Start

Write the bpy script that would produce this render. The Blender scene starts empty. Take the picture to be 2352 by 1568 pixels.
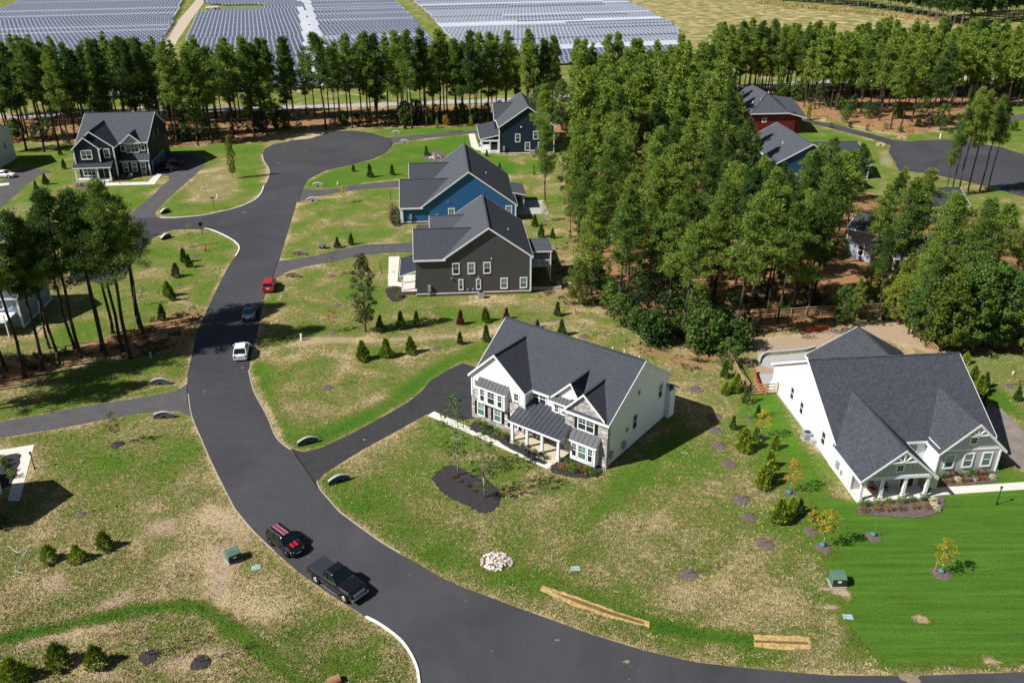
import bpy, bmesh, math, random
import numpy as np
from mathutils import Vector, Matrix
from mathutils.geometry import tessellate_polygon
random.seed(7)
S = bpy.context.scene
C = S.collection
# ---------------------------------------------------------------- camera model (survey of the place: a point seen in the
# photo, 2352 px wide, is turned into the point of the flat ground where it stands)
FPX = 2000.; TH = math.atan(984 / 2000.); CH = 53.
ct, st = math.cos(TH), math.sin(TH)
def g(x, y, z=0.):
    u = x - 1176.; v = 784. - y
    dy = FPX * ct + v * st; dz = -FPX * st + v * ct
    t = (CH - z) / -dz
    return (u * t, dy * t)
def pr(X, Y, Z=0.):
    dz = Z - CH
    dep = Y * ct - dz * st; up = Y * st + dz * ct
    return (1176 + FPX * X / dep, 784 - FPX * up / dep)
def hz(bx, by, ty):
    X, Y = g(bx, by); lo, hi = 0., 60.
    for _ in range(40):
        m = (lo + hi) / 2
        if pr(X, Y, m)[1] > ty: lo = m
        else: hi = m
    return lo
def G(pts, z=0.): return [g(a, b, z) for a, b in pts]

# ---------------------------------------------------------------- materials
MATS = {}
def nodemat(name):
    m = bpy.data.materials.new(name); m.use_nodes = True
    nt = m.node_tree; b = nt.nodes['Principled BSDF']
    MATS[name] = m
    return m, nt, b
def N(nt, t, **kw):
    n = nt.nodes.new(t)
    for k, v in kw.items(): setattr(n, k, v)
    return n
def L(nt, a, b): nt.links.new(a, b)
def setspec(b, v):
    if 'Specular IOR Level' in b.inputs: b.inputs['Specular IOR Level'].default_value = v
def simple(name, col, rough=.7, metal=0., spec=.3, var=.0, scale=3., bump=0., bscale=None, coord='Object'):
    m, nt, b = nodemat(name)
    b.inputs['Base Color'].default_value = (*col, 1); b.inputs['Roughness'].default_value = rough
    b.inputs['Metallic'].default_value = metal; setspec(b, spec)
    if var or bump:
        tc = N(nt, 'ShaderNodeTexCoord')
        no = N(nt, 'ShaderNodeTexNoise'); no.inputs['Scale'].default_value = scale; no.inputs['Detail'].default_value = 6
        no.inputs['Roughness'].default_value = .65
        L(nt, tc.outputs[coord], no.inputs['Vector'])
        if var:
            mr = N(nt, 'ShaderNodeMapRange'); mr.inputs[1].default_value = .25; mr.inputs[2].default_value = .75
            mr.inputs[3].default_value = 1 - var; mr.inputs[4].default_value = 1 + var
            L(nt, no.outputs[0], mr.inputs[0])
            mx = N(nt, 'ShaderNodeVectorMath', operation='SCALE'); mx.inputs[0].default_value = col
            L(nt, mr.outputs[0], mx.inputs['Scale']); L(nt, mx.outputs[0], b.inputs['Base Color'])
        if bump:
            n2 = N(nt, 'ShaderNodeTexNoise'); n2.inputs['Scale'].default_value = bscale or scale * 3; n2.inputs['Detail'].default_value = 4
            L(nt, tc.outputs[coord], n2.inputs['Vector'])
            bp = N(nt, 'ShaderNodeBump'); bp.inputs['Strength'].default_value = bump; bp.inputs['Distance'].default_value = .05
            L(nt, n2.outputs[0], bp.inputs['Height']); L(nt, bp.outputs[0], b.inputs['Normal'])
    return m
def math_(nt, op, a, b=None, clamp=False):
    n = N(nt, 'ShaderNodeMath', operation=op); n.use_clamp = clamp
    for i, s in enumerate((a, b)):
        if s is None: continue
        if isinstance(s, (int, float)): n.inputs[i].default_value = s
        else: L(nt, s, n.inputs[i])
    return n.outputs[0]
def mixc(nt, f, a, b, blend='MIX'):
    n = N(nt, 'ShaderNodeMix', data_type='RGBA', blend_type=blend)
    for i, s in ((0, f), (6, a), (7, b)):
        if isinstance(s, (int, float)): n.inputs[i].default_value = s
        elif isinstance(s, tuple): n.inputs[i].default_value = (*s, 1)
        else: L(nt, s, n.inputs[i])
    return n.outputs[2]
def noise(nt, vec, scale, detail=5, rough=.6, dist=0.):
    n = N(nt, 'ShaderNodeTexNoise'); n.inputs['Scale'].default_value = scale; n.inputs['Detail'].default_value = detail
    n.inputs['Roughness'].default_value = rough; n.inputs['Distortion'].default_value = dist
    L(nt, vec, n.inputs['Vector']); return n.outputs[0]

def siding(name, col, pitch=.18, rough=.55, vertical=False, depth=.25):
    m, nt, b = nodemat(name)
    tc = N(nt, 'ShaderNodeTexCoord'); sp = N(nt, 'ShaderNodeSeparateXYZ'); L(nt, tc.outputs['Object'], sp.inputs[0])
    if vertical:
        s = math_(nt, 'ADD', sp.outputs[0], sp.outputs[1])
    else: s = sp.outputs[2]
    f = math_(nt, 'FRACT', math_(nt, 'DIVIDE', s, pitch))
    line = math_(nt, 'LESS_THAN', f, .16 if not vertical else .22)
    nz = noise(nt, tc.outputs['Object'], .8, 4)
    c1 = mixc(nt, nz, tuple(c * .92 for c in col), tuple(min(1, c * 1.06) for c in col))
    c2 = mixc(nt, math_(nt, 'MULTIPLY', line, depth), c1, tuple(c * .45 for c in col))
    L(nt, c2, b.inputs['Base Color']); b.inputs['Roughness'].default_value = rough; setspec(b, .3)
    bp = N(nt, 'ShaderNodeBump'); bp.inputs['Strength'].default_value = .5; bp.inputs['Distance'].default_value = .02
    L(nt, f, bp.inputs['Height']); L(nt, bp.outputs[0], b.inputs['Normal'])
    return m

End
Start

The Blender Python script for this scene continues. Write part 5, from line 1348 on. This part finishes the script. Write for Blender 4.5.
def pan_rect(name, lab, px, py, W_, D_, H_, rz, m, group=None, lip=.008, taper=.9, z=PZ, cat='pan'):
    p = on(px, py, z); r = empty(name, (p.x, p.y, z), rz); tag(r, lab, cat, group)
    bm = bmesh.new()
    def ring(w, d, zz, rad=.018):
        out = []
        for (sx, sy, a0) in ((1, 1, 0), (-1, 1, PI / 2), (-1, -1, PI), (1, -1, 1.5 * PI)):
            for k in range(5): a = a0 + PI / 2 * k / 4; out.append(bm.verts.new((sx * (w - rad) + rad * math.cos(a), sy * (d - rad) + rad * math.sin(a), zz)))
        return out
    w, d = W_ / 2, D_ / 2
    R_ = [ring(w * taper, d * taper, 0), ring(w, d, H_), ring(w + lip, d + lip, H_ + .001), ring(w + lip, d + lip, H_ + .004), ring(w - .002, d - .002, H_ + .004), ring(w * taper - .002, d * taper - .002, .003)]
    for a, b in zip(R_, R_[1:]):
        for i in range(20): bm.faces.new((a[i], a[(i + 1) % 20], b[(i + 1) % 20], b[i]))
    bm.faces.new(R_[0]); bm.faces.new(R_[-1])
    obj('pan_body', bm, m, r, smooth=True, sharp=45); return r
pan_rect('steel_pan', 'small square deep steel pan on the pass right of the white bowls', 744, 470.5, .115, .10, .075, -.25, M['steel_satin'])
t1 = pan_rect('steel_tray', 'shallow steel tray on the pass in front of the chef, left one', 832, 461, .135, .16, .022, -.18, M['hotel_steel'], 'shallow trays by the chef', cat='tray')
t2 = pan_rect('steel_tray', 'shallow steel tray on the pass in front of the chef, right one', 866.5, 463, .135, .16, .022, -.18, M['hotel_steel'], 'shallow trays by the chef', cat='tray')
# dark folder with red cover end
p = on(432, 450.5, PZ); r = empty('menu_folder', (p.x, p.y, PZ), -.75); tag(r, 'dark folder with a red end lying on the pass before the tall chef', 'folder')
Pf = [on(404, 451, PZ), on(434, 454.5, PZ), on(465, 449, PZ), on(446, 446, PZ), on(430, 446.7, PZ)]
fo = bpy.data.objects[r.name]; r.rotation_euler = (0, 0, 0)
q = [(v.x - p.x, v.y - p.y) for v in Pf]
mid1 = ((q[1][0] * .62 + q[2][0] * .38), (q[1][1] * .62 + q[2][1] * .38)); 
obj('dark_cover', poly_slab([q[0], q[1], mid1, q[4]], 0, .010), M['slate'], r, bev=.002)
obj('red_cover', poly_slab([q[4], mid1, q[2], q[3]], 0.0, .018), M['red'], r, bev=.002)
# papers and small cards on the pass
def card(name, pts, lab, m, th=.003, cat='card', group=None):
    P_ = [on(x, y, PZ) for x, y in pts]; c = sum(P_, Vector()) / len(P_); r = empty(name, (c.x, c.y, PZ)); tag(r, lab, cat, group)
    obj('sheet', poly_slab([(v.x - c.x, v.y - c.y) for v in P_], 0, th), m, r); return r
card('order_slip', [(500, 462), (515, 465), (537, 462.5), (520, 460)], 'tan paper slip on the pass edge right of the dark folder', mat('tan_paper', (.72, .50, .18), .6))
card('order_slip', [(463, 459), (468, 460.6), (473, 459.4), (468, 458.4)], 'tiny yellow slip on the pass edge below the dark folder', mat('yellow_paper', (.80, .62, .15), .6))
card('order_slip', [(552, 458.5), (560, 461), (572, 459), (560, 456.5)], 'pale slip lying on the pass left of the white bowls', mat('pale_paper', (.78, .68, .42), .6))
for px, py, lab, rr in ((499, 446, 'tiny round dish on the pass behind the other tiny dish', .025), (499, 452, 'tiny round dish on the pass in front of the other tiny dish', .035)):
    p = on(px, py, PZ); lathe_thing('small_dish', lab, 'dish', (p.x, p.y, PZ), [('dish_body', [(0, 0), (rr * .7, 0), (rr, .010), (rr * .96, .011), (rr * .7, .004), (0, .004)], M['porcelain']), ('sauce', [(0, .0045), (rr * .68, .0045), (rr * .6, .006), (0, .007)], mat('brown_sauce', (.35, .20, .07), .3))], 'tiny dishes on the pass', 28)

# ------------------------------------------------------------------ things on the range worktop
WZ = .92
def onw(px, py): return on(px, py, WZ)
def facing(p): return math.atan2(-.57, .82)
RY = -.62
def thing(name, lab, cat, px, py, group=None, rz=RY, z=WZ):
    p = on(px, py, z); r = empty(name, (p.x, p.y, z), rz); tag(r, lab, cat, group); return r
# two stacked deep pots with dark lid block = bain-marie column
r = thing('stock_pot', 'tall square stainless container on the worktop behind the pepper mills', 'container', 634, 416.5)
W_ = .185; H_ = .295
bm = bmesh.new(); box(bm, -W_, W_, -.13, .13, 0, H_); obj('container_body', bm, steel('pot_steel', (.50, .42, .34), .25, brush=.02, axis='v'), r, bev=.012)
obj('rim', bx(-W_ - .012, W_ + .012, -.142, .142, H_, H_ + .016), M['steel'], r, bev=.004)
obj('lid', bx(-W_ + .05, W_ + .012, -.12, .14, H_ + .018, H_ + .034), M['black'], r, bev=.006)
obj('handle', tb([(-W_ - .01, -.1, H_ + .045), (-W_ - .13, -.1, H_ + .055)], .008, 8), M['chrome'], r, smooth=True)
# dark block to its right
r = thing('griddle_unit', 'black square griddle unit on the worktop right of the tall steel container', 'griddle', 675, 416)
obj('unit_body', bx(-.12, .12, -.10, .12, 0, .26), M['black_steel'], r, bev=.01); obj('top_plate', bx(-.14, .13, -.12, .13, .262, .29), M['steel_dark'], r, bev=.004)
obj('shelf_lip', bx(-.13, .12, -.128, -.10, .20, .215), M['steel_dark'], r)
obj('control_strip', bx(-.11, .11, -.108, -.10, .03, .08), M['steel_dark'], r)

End

Short task
Quote exactly what appears from the line containing "Write the bpy" through the line containing "def G(pts, z=0.): return", both included, except for the pictures, and nothing more.

Result of the exercise
Write the bpy script that would produce this render. The Blender scene starts empty. Take the picture to be 2352 by 1568 pixels.
import bpy, bmesh, math, random
import numpy as np
from mathutils import Vector, Matrix
from mathutils.geometry import tessellate_polygon
random.seed(7)
S = bpy.context.scene
C = S.collection
# ---------------------------------------------------------------- camera model (survey of the place: a point seen in the
# photo, 2352 px wide, is turned into the point of the flat ground where it stands)
FPX = 2000.; TH = math.atan(984 / 2000.); CH = 53.
ct, st = math.cos(TH), math.sin(TH)
def g(x, y, z=0.):
    u = x - 1176.; v = 784. - y
    dy = FPX * ct + v * st; dz = -FPX * st + v * ct
    t = (CH - z) / -dz
    return (u * t, dy * t)
def pr(X, Y, Z=0.):
    dz = Z - CH
    dep = Y * ct - dz * st; up = Y * st + dz * ct
    return (1176 + FPX * X / dep, 784 - FPX * up / dep)
def hz(bx, by, ty):
    X, Y = g(bx, by); lo, hi = 0., 60.
    for _ in range(40):
        m = (lo + hi) / 2
        if pr(X, Y, m)[1] > ty: lo = m
        else: hi = m
    return lo
def G(pts, z=0.): return [g(a, b, z) for a, b in pts]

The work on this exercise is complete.